MAKASSAR, RAKYATSULSEL – Wacana pengubahan Komisi Pemilihan Umum (KPU) dan Badan Pengawas Pemilu (Bawaslu) menjadi badan ad hoc terus bergulir. Ide ini muncul karena dianggap bahwa peran kedua lembaga tersebut lebih signifikan hanya saat pelaksanaan Pemilu.
Namun, wacana tersebut memicu berbagai pertanyaan, seperti apakah langkah ini akan disetujui oleh KPU, apa harapan lembaga penyelenggara Pemilu ke depan, dan apakah perubahan tersebut akan membuat pelaksanaan Pemilu lebih efektif.
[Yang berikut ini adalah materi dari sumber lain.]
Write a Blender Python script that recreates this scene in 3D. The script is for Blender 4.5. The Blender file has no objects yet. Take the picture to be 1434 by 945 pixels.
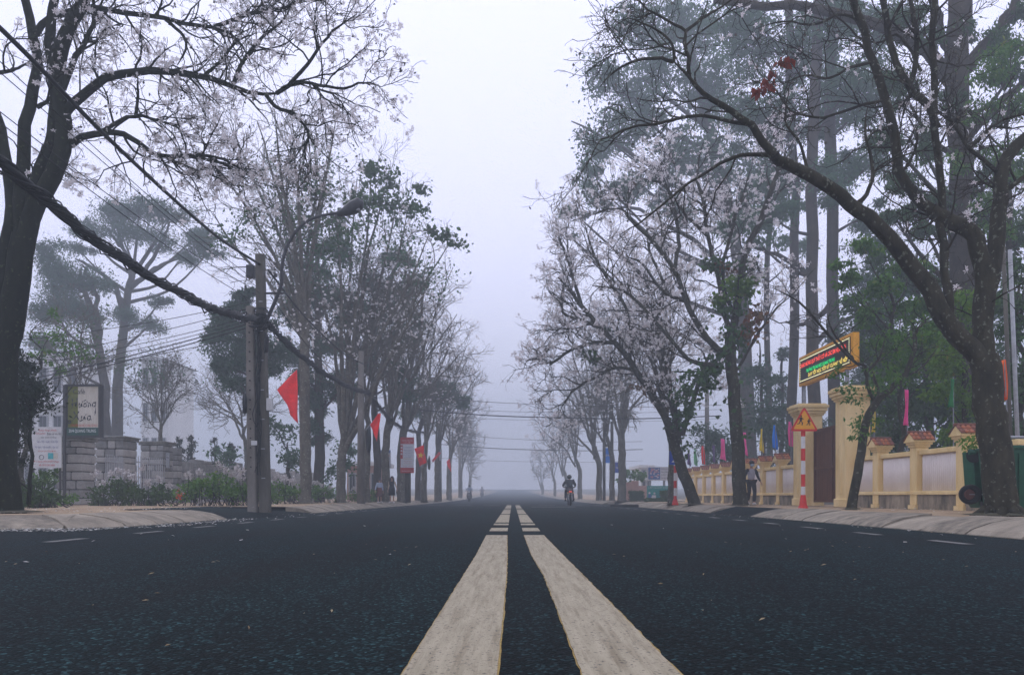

Pemerhati demokrasi, Dr. Laode Arumahi, menilai bahwa wacana ini bukan hal baru. Menurutnya, ide seperti ini biasanya muncul pasca-Pemilu, terutama dari anggota parlemen yang baru pertama kali terpilih.
"Bagi saya, sebagai mantan penyelenggara Pemilu yang cukup lama, memahami betul bahwa membangun demokrasi melalui Pemilu itu tidak mudah. Wacana ini cenderung muncul dengan berbagai motivasi di baliknya," kata Laode, Kamis (26/12/2024).
Laode, yang pernah menjabat sebagai Ketua Bawaslu Sulsel selama dua periode, menyoroti rendahnya kesadaran politik di Indonesia, baik di kalangan elit politik maupun masyarakat.
"Kesadaran politik hanya bisa terbangun melalui pengetahuan politik yang komprehensif dan holistik. Sayangnya, banyak anggota parlemen baru yang belum memiliki pemahaman yang memadai," ujarnya.
Ia juga menambahkan bahwa standar pendidikan anggota parlemen yang beragam, minimal SMA, serta pengalaman politik yang terbatas menjadi salah satu alasan munculnya wacana yang kurang matang.